Et c’est bien ce que fait l’essayiste, elle tourne autour d’une énigme. Non pas l’énigme psychologique du moi de l’auteur mais une énigme symbolique autour d’une matrice que Celan appelait le « Méridien ».
« Il s’en expliqua minutieusement dans un discours du même nom prononcé à l’occasion de la remise du prix Georg Büchner en 1960. Son Méridien ne se réduisait ni à son appartement parisien, ni à sa maison familiale de Czernowitz, ni aux rayonnages de sa bibliothèque, ni à la langue allemande, ni même à son cercle d’amis. Son Méridien réunissait tous ces endroits en un seul. C’est-à-dire en lui. Ce Méridien lui permettait de naviguer en haute mer, d’osciller entre tous les pôles qui le constituaient. Loin d’être le lieu fixe d’un attachement, le Méridien c’était le mouvement par lequel on échappe à la clôture de l’identité. »

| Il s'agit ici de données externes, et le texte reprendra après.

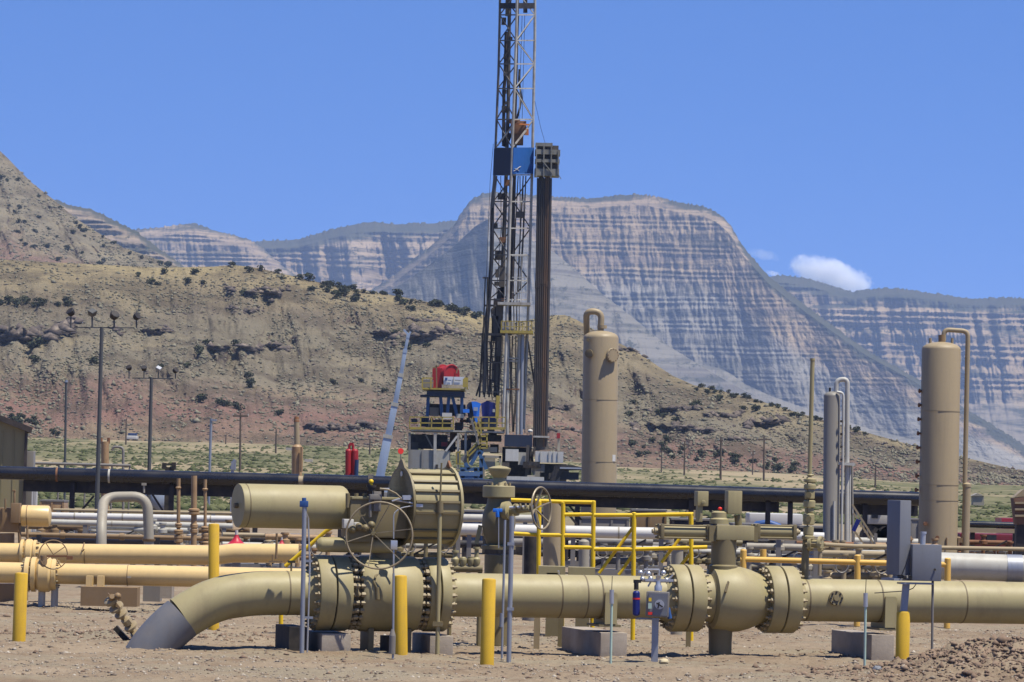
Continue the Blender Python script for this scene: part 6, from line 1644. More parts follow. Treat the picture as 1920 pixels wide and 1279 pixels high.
# ================================================================ light poles, power poles and small far things
def gbase(px, Y):
    p = spot(px, Y); p.z = gzs(p.x, p.y)
    p = spot(px, Y, p.z); return p
def floodpole(pxb, pxt, ytop, Y, wpx, heads, label):
    t = thing('floodlight_pole', label, 'light pole', gbase(pxb, Y), 'floodlight poles of the yard')
    b = MB(); b.cyl(gbase(pxb, Y), P_(pxt, ytop, Y), rpx(wpx * 1.15, Y), rpx(wpx * 0.85, Y), n=14); b.build('pole', 'pole_grey', t)
    xs = [h[0] for h in heads]; y = ytop + 1
    b = MB(); b.bar(P_(min(xs) + 6, y, Y), P_(max(xs) - 4, y + 1, Y), rpx(4, Y) * 2 * .6, rpx(4, Y)); b.build('crossbar', 'pole_grey', t)
    for (x, yh, s, tilt, m_) in heads:
        b = MB(); p = P_(x, y + 1, Y); q = P_(x, yh, Y)
        s_ = s * mpp(Y)
        b.cyl(p, q, s_ * 0.10, n=8); b.build('bracket', 'pole_grey', t)
        d = Vector((math.sin(tilt), -0.55, math.cos(tilt) * 0.75)).normalized()
        b = MB(); b.lathe([(s_ * 0.20, -s_ * 0.45), (s_ * 0.42, -s_ * 0.30), (s_ * 0.55, s_ * 0.28), (s_ * 0.50, s_ * 0.34)], q, d, 4 if m_ != 'steel' else 8); b.build('lamp_head', m_, t)
    return t
M['roof_brown'] = paint('roof_brown', (0.05, 0.04, 0.035), 0.55, 0.2)
M['pole_grey'] = paint('dark_pole', (0.075, 0.08, 0.082), 0.5, 0.3, (0.1, 0.09, 0.08), 2)
floodpole(179, 191, 613, 100, 8, [(133, 586, 15, -.5, 'steel'), (173, 587, 17, .05, 'pole_grey'), (214, 592, 17, .5, 'steel'), (256, 594, 14, .8, 'steel')], 'tall dark floodlight pole with four lamp heads, in front of the black pipe')
floodpole(277, 284, 708, 150, 7, [(242, 690, 11, -.4, 'steel'), (270, 691, 11, 0, 'steel'), (297, 692, 12, .3, 'galv'), (329, 695, 11, .7, 'steel')], 'shorter dark floodlight pole with four lamp heads, behind the black pipe')
def lamppole(pxb, pxt, ytop, Y, w, label, arm, mat='pole_grey'):
    t = thing('lamp_pole', label, 'light pole', gbase(pxb, Y))
    b = MB(); b.cyl(gbase(pxb, Y), P_(pxt, ytop, Y), rpx(w, Y), n=10); b.build('pole', mat, t)
    b = MB(); b.box(P_(pxt + arm, ytop + 3, Y), (abs(arm) * 1.4 * mpp(Y) + .1, 0.2, 4 * mpp(Y))); b.build('lamp_head', mat if arm > 3 else 'silver', t)
lamppole(121, 124, 712, 260, 4.5, 'thin dark pole standing behind the tall floodlight pole', 1)
lamppole(391, 396, 785, 240, 5, 'pale grey lamp pole left of the wooden power pole', 5, 'galv')
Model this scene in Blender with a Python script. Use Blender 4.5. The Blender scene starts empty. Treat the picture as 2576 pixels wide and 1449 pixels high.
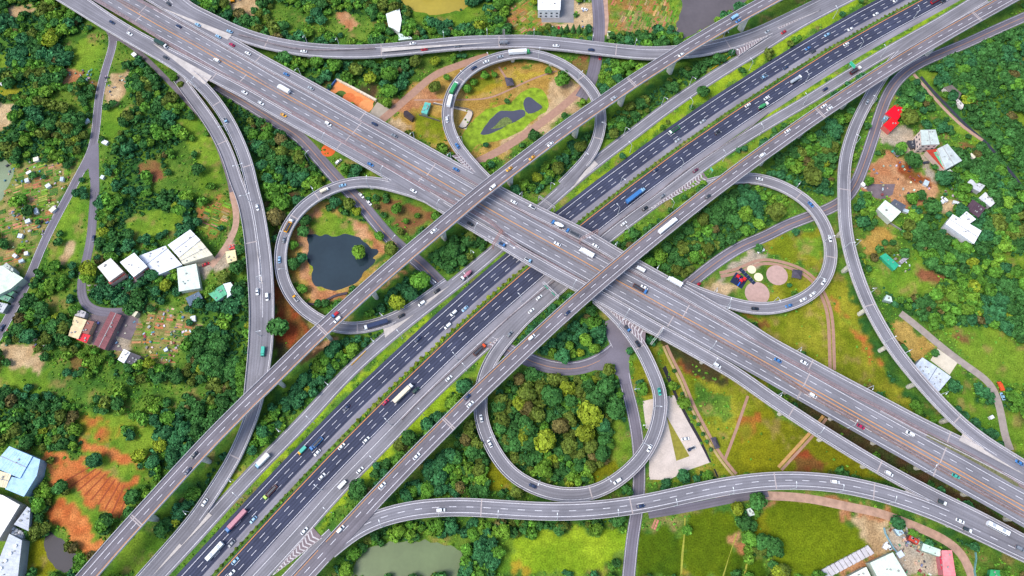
import bpy, bmesh, math, random
import numpy as np
from mathutils import Vector, Matrix

# ------------------------------------------------------------------ camera, sky, sun, exposure
SC = bpy.context.scene
FPX, TH, CH = 1850.0, math.radians(69.5), 462.0      # focal length in photo px (2576 wide), depression, height
cam_d = bpy.data.cameras.new('camera')
cam = bpy.data.objects.new('camera', cam_d)
SC.collection.objects.link(cam)
cam_d.sensor_width = 36.0
cam_d.lens = 36.0 * FPX / 2576.0
cam_d.clip_end = 9000.0
cam.location = (0, 0, CH)
cam.rotation_euler = (math.pi / 2 - TH, 0, 0)
SC.camera = cam

W = bpy.data.worlds.new('World')
SC.world = W
W.use_nodes = True
wn = W.node_tree
bg = wn.nodes['Background']
sky = wn.nodes.new('ShaderNodeTexSky')
sky.sky_type = 'NISHITA'
sky.sun_disc = False
SUN_EL, SUN_AZ = math.radians(58), math.radians(250)
sky.sun_elevation = SUN_EL
sky.sun_rotation = SUN_AZ
sky.dust_density = 2.0
wn.links.new(sky.outputs[0], bg.inputs[0])
bg.inputs[1].default_value = 0.14
sun_d = bpy.data.lights.new('sun', 'SUN')
sun = bpy.data.objects.new('sun', sun_d)
SC.collection.objects.link(sun)
sun_d.energy = 1.6
sun_d.angle = math.radians(26)
sun_d.color = (1.0, 0.95, 0.87)
# direction to the sun for the Nishita rotation (clockwise from +Y)
sdir = Vector((math.sin(SUN_AZ) * math.cos(SUN_EL), math.cos(SUN_AZ) * math.cos(SUN_EL), math.sin(SUN_EL)))
sun.rotation_euler = sdir.to_track_quat('Z', 'Y').to_euler()
SC.view_settings.view_transform = 'Standard'
SC.view_settings.look = 'None'
SC.view_settings.gamma = 1.0
SC.view_settings.exposure = 0.80

random.seed(7)
RNG = np.random.RandomState(11)
COL = SC.collection

# ------------------------------------------------------------------ helpers
def lin(c):
    if isinstance(c, str):
        c = tuple(int(c[i:i + 2], 16) for i in (0, 2, 4))
    return tuple(((v / 255) / 12.92 if v / 255 <= 0.04045 else ((v / 255 + 0.055) / 1.055) ** 2.4) for v in c)

def at(x, y, z=0.0):
    """photo pixel (2576 wide) -> the world point at height z"""
    u, v = (x - 1288.0) / FPX, (y - 724.5) / FPX
    c, s = math.cos(TH), math.sin(TH)
    d = (u, c - v * s, -s - v * c)
    k = (CH - z) / -d[2]
    return (d[0] * k, d[1] * k, z)

def px(s):
    """'02 757,1355 ...' -> list of photo pixels; a token without comma picks the reading tile"""
    out, t = [], (0, 0)
    for k in s.split():
        if ',' in k:
            a, b = k.split(',')
            out.append((t[0] * 644 + float(a) / 3, t[1] * 483 + float(b) / 3))
        elif k[0] != 'z':
            t = (int(k[0]), int(k[1]))
    return out

def pts(s, z=0.0):
    return [at(x, y, z) for x, y in px(s)]

def pathpts(s):
    out, t, keys, zn = [], (0, 0), {}, None
    for k in s.split():
        if ',' in k:
            a, b = k.split(',')
            out.append((t[0] * 644 + float(a) / 3, t[1] * 483 + float(b) / 3))
            if zn is not None:
                keys[len(out) - 1] = zn; zn = None
        elif k[0] == 'z':
            zn = float(k[1:])
        else:
            t = (int(k[0]), int(k[1]))
    n = len(out)
    if not keys: keys = {0: 0.0}
    P = np.array(out)
    cum = np.concatenate([[0], np.cumsum(np.hypot(*np.diff(P, axis=0).T))])
    ki = sorted(keys)
    zz = np.interp(cum, [cum[i] for i in ki], [keys[i] for i in ki])
    return np.array([at(P[i, 0], P[i, 1], zz[i]) for i in range(n)])

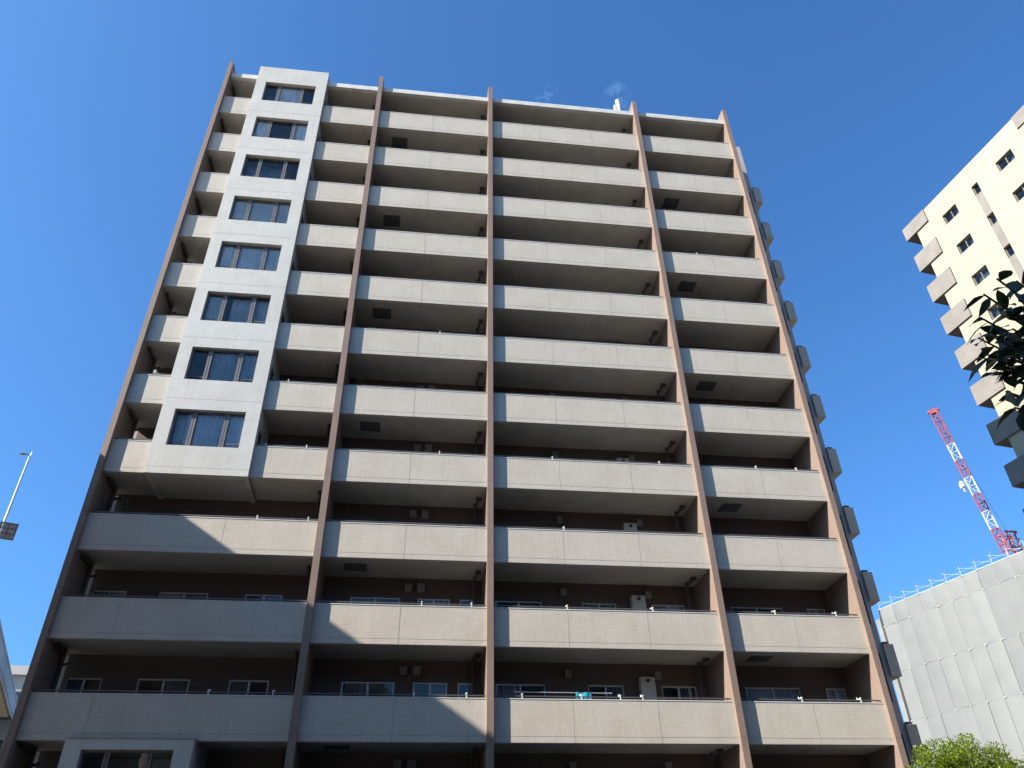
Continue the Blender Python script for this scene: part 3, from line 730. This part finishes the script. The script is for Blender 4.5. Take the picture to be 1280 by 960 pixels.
for q in range(4):
    x = 1.0+q*.9
    mb.tube([mt0+Vector((x, 0, base_z)), mt0+Vector((x, 0, base_z+2.6-q*.3))], .05, 6, 0); mb.tube([mt0+Vector((x-.9, 0, base_z+3.3-q*.4)), mt0+Vector((x+.3, 0, base_z+2.5-q*.4))], .05, 6, 0); mb.tube([mt0+Vector((x-.5, 0, base_z+1.3)), mt0+Vector((x+.5, 0, base_z+1.3))], .05, 6)
mb.build('walkway_rail', plain('crane_blue_grey', (.2, .3, .42), .5), cr)
hz_ = 102*.4215+EYE; hp = Vector((tipc.x, tipc.y, hz_))
mb = MB()
for dx in (-.08, .08): mb.tube([Vector((tipc.x+dx, tipc.y, tipc.z)), Vector((hp.x+dx, hp.y, hp.z+.5))], .012, 5)
mb.build('hoist_cable', M['pipe'], cr)
mb = MB(); mb.tube([hp+Vector((-.14, 0, .45)), hp+Vector((.14, 0, .45))], .3, 16); mb.obox(hp+Vector((-.17, -.3, -.1)), (.34, 0, 0), (0, .6, 0), (0, 0, .6))
mb.tube([hp+Vector((0, 0, -.1)), hp+Vector((0, 0, -.35)), hp+Vector((.12, 0, -.6)), hp+Vector((.02, 0, -.78)), hp+Vector((-.16, 0, -.66))], .07, 8); mb.build('hook_block', plain('hook_block_cream', (.4, .38, .32), .5), cr)
mb = MB(); tp = mt0+Vector((.1, 0, base_z+4.3)); mb.tube([tp, tipc-dep*.2], .018, 5); mb.build('boom_stay', M['pipe'], cr)

# ------------------------------------------------------------------ trees
def leaf(mb, p, d, ln, wd, nrm_, curl=.0, seg=4):
    """one leaf blade with midrib fold"""
    d = d.normalized(); s = d.cross(nrm_).normalized(); up_ = s.cross(d).normalized(); n = len(mb.v)
    prof = [(0, .04), (.2, .62), (.45, 1), (.75, .66), (1, .03)]
    for t_, w_ in prof:
        c = p+d*(ln*t_)-up_*(curl*ln*t_*t_)
        mb.v += [c-s*(wd*.5*w_)+up_*(wd*.14*w_), c, c+s*(wd*.5*w_)+up_*(wd*.14*w_)]
    for i in range(len(prof)-1):
        a = n+i*3
        mb.f += [[a, a+1, a+4, a+3], [a+1, a+2, a+5, a+4]]; mb.m += [0, 0]
barkm = plain('bark', (.10, .075, .055), .9, var=.4, scale=6)
# dark evergreen close to the viewer: trunk stands right of the frame, drooping leafy twigs reach in
nt_base = Vector((4.3, -22.9, 0)); rg = random.Random(21)
nt_ = empty('evergreen_tree', nt_base, 'dark broad leaved evergreen branch in front of the cream tower at right edge', 'tree')
tr = MB(); fo = MB()
tr.tube([nt_base, nt_base+Vector((.05, .02, 1.6)), nt_base+Vector((-.05, -.05, 2.8)), nt_base+Vector((0, 0, 4.2))], .12, 10, r1=.04)
def polar3(az, r, tan): return Vector((r*math.sin(R(az)), -DIST+r*math.cos(R(az)), EYE+r*tan))
def twig(a, b, n_leaf, droop=.5, ln=(.09, .145)):
    mid = a.lerp(b, .5)+Vector((0, 0, .06)); tr.tube([a, mid, b], .011, 6, r1=.004)
    for i in range(n_leaf):
        t_ = 1-.55*(i+rg.random()*.6)/n_leaf; p = a.lerp(mid, t_*2) if t_ < .5 else mid.lerp(b, min(1, t_*2-1))
        ax = (b-a).normalized(); sd = Vector((rg.gauss(0, 1), rg.gauss(0, 1), rg.gauss(0, .5))).normalized()
        d = (ax*.8+sd*.6+Vector((0, 0, -droop))).normalized()
        leaf(fo, p, d, rg.uniform(*ln), rg.uniform(.034, .05), Vector((rg.gauss(0, .5), rg.gauss(0, .5), 1)).normalized(), rg.uniform(0, .35))
limb = nt_base+Vector((-.05, -.05, 2.9))
ends = [(46.3, .66), (47.6, .675), (48.6, .66), (45.6, .625), (46.9, .63), (48.1, .62), (44.9, .60), (45.9, .59), (47.1, .595), (44.75, .575), (45.7, .565), (46.7, .56), (47.8, .575),
        (44.9, .545), (45.8, .54), (46.8, .53), (45.1, .515), (46.1, .51), (47.2, .50), (45.0, .49), (45.7, .48), (46.6, .475), (48.9, .60), (48.6, .545), (48.9, .52), (49.2, .63), (46.2, .605), (47.4, .55)]
for az, tn in ends:
    r = rg.uniform(3.0, 3.5); e_ = polar3(az+rg.uniform(-.1, .2), r, tn+.012); st = limb.lerp(e_, .45)+Vector((0, 0, .12)); tr.tube([limb+Vector((0, 0, rg.uniform(-.4, .5))), st], .014, 6, r1=.008); twig(st, e_, 19)
for i in range(110):
    a = rg.uniform(0, 6.28); e_ = nt_base+Vector((rg.uniform(.3, 1.1)*math.cos(a), rg.uniform(.3, 1.2)*math.sin(a), rg.uniform(2.1, 4.6)))
    dx = Vector((e_.x, e_.y+DIST, 0)); azd = math.degrees(math.atan2(dx.x, dx.y))
    if azd < 50.5: continue
    twig(limb.lerp(e_, .4), e_, 9)
tr.build('trunk', barkm, nt_); fo.build('crown', foliage('evergreen_leaf', (.018, .035, .016), (.03, .055, .022), .15), nt_, True)

# bright bushy tree tops at the lower right
def round_tree(name, base, top, rad, zc_, hgt, n, seed, label, lm_):
    rg = random.Random(seed); t0 = empty(name, base, label, 'tree', None)
    tr = MB(); tr.tube([base, base+Vector((.05, 0, zc_*.55)), base+Vector((0, .05, zc_))], .12, 10, r1=.05)
    fo = MB(); cc = base+Vector((0, 0, zc_))
    clumps = []
    for i in range(n):
        v = Vector((rg.gauss(0, 1), rg.gauss(0, 1), rg.gauss(0, 1))).normalized()*(rg.random()**.35)
        clumps.append((cc+Vector((v.x*rad, v.y*rad, v.z*hgt)), rg.uniform(.2, .42)*rad/1.6))
    for c_, r_ in clumps:
        if rg.random() < .25: tr.tube([base+Vector((0, 0, zc_*.6)), base.lerp(c_, .6)+Vector((0, 0, zc_*.35)), c_], .025, 5, r1=.008)
        for l in range(360):
            v = Vector((rg.gauss(0, 1), rg.gauss(0, 1), rg.gauss(0, 1))).normalized(); p = c_+v*r_*rg.uniform(.55, 1.0)
            d = (v*.8+Vector((rg.gauss(0, .5), rg.gauss(0, .5), rg.gauss(.15, .4)))).normalized(); w = d.cross(Vector((rg.gauss(0, .5), rg.gauss(0, .5), 1))).normalized()
            s_ = rg.uniform(.05, .09); fo.face([p, p+d*s_*.5+w*s_*.24, p+d*s_, p+d*s_*.5-w*s_*.24])
    tr.build('trunk', barkm, t0); fo.build('crown', lm_, t0)
lmat = foliage('bright_leaf', (.085, .135, .01), (.155, .205, .016), .38)
round_tree('bushy_tree', polar(34.6, 26), 5.45, 1.5, 3.95, 1.5, 230, 31, 'bright green bushy tree at foot of the apartment block right corner', lmat)
round_tree('bushy_tree', polar(37.9, 27.5), 5.2, 1.0, 4.0, 1.0, 80, 32, 'small bright green treetop cut by the bottom right corner', lmat)
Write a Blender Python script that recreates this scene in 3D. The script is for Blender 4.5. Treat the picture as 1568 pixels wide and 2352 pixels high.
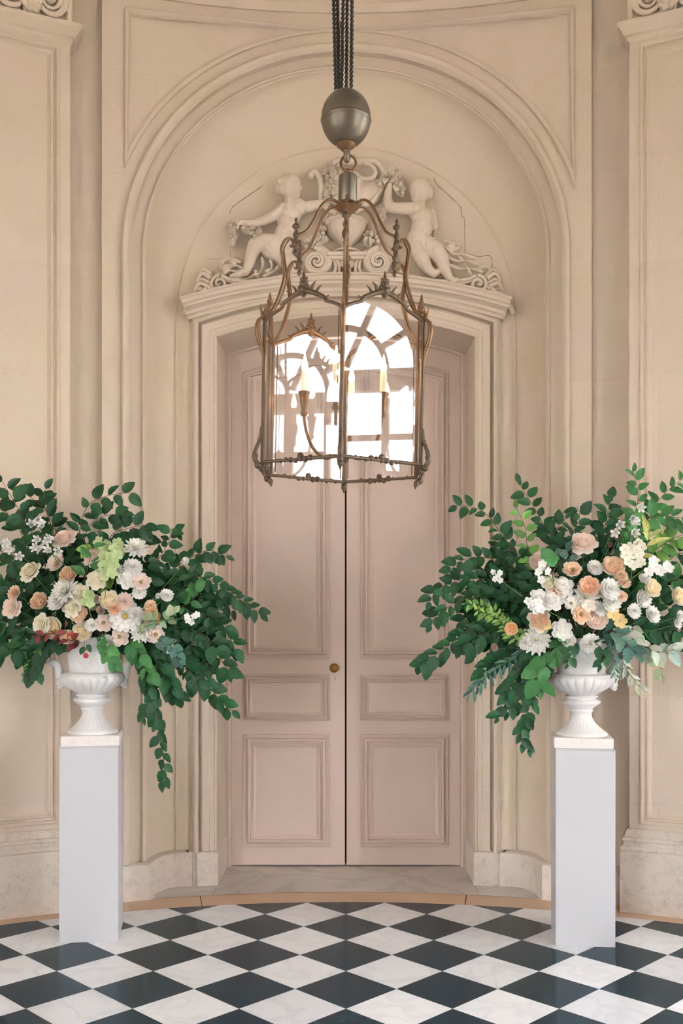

« Pour ces communautés, le choix d’une langue ou d’un pays d’accueil ne tenait pas d’un caprice d’esthète ni de la lubie de psychanalyste, mais de l’urgence politique. Chaque langue portait en elle la possibilité d’un “nous”. Et chaque “nous” portait en lui l’espoir d’un lieu où vivre en paix. Un substitut de territoire, un pokoi. »
« Le pokoï peut-être tapissée de lecture, de lexique, de sons, de carnet, de tableaux, d’encens, de souvenirs, de tissus… Il est le plaid qui enroule, nourrit et singularise, l’histoire que nous racontons, à nous-mêmes et au monde. Il n’y a pas deux pokoï identiques… Les dix versions de Kafka, comme les pokoï particuliers dont elles sont issues sont à la fois convergentes et divergentes. Kafka se révèle sous la focale déformante de ses traducteurs qui projettent sur lui leur propre lumière tout en recueillant la sienne. »
La décomposition spectrale de son œuvre trouve ici sa forme la plus convaincante. « Kafka se dérobe à toute emprise. »
Dix versions de Kafka, Maïa Hruska, Grasset, septembre 2024.